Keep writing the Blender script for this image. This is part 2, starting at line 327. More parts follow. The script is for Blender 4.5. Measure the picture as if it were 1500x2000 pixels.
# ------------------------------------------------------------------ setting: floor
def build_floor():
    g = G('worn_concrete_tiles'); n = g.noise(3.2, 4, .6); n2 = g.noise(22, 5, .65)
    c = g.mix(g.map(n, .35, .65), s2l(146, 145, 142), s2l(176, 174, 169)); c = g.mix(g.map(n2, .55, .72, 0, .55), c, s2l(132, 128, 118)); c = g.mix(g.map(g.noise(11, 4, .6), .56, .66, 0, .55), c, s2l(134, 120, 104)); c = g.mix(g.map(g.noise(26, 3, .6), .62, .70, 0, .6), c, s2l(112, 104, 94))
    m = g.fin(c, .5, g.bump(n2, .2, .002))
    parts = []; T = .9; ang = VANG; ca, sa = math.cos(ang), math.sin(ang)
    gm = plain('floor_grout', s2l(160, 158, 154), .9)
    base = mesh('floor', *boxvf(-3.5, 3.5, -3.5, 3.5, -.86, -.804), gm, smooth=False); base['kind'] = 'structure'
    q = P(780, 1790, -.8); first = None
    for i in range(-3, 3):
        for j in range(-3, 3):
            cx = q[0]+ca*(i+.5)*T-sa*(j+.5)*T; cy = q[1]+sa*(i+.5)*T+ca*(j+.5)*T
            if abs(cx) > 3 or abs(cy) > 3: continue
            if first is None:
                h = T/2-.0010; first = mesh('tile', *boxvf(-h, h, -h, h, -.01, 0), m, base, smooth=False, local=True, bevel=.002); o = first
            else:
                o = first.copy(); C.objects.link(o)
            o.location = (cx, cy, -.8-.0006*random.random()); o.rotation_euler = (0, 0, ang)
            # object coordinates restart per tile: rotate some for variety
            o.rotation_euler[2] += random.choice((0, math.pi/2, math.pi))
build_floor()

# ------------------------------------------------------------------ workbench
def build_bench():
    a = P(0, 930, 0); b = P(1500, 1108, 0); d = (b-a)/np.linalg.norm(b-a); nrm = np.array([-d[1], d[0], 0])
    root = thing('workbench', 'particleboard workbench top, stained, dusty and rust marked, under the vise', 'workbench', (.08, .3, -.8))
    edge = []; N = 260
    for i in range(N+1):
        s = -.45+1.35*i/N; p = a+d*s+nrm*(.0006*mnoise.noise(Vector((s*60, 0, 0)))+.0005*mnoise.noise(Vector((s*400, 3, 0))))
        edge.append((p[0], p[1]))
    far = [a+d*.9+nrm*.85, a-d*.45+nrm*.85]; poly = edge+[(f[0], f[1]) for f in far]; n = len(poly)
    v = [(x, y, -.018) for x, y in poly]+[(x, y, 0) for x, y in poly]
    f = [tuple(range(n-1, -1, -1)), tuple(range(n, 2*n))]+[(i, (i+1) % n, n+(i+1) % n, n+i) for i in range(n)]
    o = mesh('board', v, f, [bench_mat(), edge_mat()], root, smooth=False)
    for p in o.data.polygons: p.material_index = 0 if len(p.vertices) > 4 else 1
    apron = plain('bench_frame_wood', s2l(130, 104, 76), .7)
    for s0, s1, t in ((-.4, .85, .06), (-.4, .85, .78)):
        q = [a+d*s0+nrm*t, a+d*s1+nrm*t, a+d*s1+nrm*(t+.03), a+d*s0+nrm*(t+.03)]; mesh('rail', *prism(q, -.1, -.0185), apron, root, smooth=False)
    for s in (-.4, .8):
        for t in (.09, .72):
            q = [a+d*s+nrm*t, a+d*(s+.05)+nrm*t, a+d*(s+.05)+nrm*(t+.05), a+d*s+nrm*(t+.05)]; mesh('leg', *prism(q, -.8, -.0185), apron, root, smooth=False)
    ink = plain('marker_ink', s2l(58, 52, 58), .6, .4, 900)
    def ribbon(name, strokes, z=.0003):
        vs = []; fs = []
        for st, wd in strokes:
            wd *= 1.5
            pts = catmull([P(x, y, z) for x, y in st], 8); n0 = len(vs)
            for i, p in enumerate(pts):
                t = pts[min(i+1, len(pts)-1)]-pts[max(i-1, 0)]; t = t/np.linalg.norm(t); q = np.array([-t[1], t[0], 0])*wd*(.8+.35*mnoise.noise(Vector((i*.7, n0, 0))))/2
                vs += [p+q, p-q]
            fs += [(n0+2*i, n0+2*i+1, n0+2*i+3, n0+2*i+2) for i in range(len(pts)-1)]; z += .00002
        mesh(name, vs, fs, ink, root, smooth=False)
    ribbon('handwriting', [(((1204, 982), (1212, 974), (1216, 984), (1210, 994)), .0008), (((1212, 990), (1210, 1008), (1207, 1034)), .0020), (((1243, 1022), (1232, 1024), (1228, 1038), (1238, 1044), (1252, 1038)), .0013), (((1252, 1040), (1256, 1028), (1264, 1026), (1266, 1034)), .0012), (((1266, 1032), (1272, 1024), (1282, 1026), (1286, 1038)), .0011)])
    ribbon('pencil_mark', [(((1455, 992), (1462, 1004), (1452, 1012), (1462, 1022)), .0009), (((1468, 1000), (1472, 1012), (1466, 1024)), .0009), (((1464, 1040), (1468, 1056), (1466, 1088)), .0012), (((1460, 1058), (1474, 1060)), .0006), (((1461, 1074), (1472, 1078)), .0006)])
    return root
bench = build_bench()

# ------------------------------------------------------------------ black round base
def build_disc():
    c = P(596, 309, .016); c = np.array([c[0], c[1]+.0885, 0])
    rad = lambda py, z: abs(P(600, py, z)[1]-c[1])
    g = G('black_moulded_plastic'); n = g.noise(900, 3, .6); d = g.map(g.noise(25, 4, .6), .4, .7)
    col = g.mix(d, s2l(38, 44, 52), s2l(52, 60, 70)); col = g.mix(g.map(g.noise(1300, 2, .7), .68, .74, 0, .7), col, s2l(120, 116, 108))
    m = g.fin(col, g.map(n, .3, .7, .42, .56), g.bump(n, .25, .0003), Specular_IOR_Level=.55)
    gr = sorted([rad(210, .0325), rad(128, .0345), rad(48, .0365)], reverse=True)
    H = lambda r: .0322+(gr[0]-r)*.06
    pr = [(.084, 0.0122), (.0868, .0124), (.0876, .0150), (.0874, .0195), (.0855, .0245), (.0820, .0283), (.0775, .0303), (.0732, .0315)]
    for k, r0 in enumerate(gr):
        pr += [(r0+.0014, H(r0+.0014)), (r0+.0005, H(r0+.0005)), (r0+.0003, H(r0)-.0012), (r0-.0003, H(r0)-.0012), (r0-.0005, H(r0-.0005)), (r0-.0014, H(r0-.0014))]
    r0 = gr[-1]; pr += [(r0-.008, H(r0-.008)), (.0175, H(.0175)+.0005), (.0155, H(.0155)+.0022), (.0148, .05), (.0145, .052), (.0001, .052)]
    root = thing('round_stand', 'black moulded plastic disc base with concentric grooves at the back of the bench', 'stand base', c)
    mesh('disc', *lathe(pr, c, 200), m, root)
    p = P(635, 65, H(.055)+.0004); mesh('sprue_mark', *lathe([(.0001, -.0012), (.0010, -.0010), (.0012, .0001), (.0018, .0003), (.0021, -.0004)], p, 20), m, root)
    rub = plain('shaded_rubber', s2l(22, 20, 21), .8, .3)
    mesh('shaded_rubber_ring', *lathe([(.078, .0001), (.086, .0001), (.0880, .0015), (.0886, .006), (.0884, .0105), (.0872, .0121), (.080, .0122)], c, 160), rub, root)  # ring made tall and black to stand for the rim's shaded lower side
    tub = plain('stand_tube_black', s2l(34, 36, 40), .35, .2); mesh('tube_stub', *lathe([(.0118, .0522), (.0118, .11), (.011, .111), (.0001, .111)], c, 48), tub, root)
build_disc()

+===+

### Objective
Retype all the material above precisely, with no line left out.

### Completed exercise
Keep writing the Blender script for this image. This is part 2, starting at line 327. More parts follow. The script is for Blender 4.5. Measure the picture as if it were 1500x2000 pixels.
# ------------------------------------------------------------------ setting: floor
def build_floor():
    g = G('worn_concrete_tiles'); n = g.noise(3.2, 4, .6); n2 = g.noise(22, 5, .65)
    c = g.mix(g.map(n, .35, .65), s2l(146, 145, 142), s2l(176, 174, 169)); c = g.mix(g.map(n2, .55, .72, 0, .55), c, s2l(132, 128, 118)); c = g.mix(g.map(g.noise(11, 4, .6), .56, .66, 0, .55), c, s2l(134, 120, 104)); c = g.mix(g.map(g.noise(26, 3, .6), .62, .70, 0, .6), c, s2l(112, 104, 94))
    m = g.fin(c, .5, g.bump(n2, .2, .002))
    parts = []; T = .9; ang = VANG; ca, sa = math.cos(ang), math.sin(ang)
    gm = plain('floor_grout', s2l(160, 158, 154), .9)
    base = mesh('floor', *boxvf(-3.5, 3.5, -3.5, 3.5, -.86, -.804), gm, smooth=False); base['kind'] = 'structure'
    q = P(780, 1790, -.8); first = None
    for i in range(-3, 3):
        for j in range(-3, 3):
            cx = q[0]+ca*(i+.5)*T-sa*(j+.5)*T; cy = q[1]+sa*(i+.5)*T+ca*(j+.5)*T
            if abs(cx) > 3 or abs(cy) > 3: continue
            if first is None:
                h = T/2-.0010; first = mesh('tile', *boxvf(-h, h, -h, h, -.01, 0), m, base, smooth=False, local=True, bevel=.002); o = first
            else:
                o = first.copy(); C.objects.link(o)
            o.location = (cx, cy, -.8-.0006*random.random()); o.rotation_euler = (0, 0, ang)
            # object coordinates restart per tile: rotate some for variety
            o.rotation_euler[2] += random.choice((0, math.pi/2, math.pi))
build_floor()

# ------------------------------------------------------------------ workbench
def build_bench():
    a = P(0, 930, 0); b = P(1500, 1108, 0); d = (b-a)/np.linalg.norm(b-a); nrm = np.array([-d[1], d[0], 0])
    root = thing('workbench', 'particleboard workbench top, stained, dusty and rust marked, under the vise', 'workbench', (.08, .3, -.8))
    edge = []; N = 260
    for i in range(N+1):
        s = -.45+1.35*i/N; p = a+d*s+nrm*(.0006*mnoise.noise(Vector((s*60, 0, 0)))+.0005*mnoise.noise(Vector((s*400, 3, 0))))
        edge.append((p[0], p[1]))
    far = [a+d*.9+nrm*.85, a-d*.45+nrm*.85]; poly = edge+[(f[0], f[1]) for f in far]; n = len(poly)
    v = [(x, y, -.018) for x, y in poly]+[(x, y, 0) for x, y in poly]
    f = [tuple(range(n-1, -1, -1)), tuple(range(n, 2*n))]+[(i, (i+1) % n, n+(i+1) % n, n+i) for i in range(n)]
    o = mesh('board', v, f, [bench_mat(), edge_mat()], root, smooth=False)
    for p in o.data.polygons: p.material_index = 0 if len(p.vertices) > 4 else 1
    apron = plain('bench_frame_wood', s2l(130, 104, 76), .7)
    for s0, s1, t in ((-.4, .85, .06), (-.4, .85, .78)):
        q = [a+d*s0+nrm*t, a+d*s1+nrm*t, a+d*s1+nrm*(t+.03), a+d*s0+nrm*(t+.03)]; mesh('rail', *prism(q, -.1, -.0185), apron, root, smooth=False)
    for s in (-.4, .8):
        for t in (.09, .72):
            q = [a+d*s+nrm*t, a+d*(s+.05)+nrm*t, a+d*(s+.05)+nrm*(t+.05), a+d*s+nrm*(t+.05)]; mesh('leg', *prism(q, -.8, -.0185), apron, root, smooth=False)
    ink = plain('marker_ink', s2l(58, 52, 58), .6, .4, 900)
    def ribbon(name, strokes, z=.0003):
        vs = []; fs = []
        for st, wd in strokes:
            wd *= 1.5
            pts = catmull([P(x, y, z) for x, y in st], 8); n0 = len(vs)
            for i, p in enumerate(pts):
                t = pts[min(i+1, len(pts)-1)]-pts[max(i-1, 0)]; t = t/np.linalg.norm(t); q = np.array([-t[1], t[0], 0])*wd*(.8+.35*mnoise.noise(Vector((i*.7, n0, 0))))/2
                vs += [p+q, p-q]
            fs += [(n0+2*i, n0+2*i+1, n0+2*i+3, n0+2*i+2) for i in range(len(pts)-1)]; z += .00002
        mesh(name, vs, fs, ink, root, smooth=False)
    ribbon('handwriting', [(((1204, 982), (1212, 974), (1216, 984), (1210, 994)), .0008), (((1212, 990), (1210, 1008), (1207, 1034)), .0020), (((1243, 1022), (1232, 1024), (1228, 1038), (1238, 1044), (1252, 1038)), .0013), (((1252, 1040), (1256, 1028), (1264, 1026), (1266, 1034)), .0012), (((1266, 1032), (1272, 1024), (1282, 1026), (1286, 1038)), .0011)])
    ribbon('pencil_mark', [(((1455, 992), (1462, 1004), (1452, 1012), (1462, 1022)), .0009), (((1468, 1000), (1472, 1012), (1466, 1024)), .0009), (((1464, 1040), (1468, 1056), (1466, 1088)), .0012), (((1460, 1058), (1474, 1060)), .0006), (((1461, 1074), (1472, 1078)), .0006)])
    return root
bench = build_bench()

# ------------------------------------------------------------------ black round base
def build_disc():
    c = P(596, 309, .016); c = np.array([c[0], c[1]+.0885, 0])
    rad = lambda py, z: abs(P(600, py, z)[1]-c[1])
    g = G('black_moulded_plastic'); n = g.noise(900, 3, .6); d = g.map(g.noise(25, 4, .6), .4, .7)
    col = g.mix(d, s2l(38, 44, 52), s2l(52, 60, 70)); col = g.mix(g.map(g.noise(1300, 2, .7), .68, .74, 0, .7), col, s2l(120, 116, 108))
    m = g.fin(col, g.map(n, .3, .7, .42, .56), g.bump(n, .25, .0003), Specular_IOR_Level=.55)
    gr = sorted([rad(210, .0325), rad(128, .0345), rad(48, .0365)], reverse=True)
    H = lambda r: .0322+(gr[0]-r)*.06
    pr = [(.084, 0.0122), (.0868, .0124), (.0876, .0150), (.0874, .0195), (.0855, .0245), (.0820, .0283), (.0775, .0303), (.0732, .0315)]
    for k, r0 in enumerate(gr):
        pr += [(r0+.0014, H(r0+.0014)), (r0+.0005, H(r0+.0005)), (r0+.0003, H(r0)-.0012), (r0-.0003, H(r0)-.0012), (r0-.0005, H(r0-.0005)), (r0-.0014, H(r0-.0014))]
    r0 = gr[-1]; pr += [(r0-.008, H(r0-.008)), (.0175, H(.0175)+.0005), (.0155, H(.0155)+.0022), (.0148, .05), (.0145, .052), (.0001, .052)]
    root = thing('round_stand', 'black moulded plastic disc base with concentric grooves at the back of the bench', 'stand base', c)
    mesh('disc', *lathe(pr, c, 200), m, root)
    p = P(635, 65, H(.055)+.0004); mesh('sprue_mark', *lathe([(.0001, -.0012), (.0010, -.0010), (.0012, .0001), (.0018, .0003), (.0021, -.0004)], p, 20), m, root)
    rub = plain('shaded_rubber', s2l(22, 20, 21), .8, .3)
    mesh('shaded_rubber_ring', *lathe([(.078, .0001), (.086, .0001), (.0880, .0015), (.0886, .006), (.0884, .0105), (.0872, .0121), (.080, .0122)], c, 160), rub, root)  # ring made tall and black to stand for the rim's shaded lower side
    tub = plain('stand_tube_black', s2l(34, 36, 40), .35, .2); mesh('tube_stub', *lathe([(.0118, .0522), (.0118, .11), (.011, .111), (.0001, .111)], c, 48), tub, root)
build_disc()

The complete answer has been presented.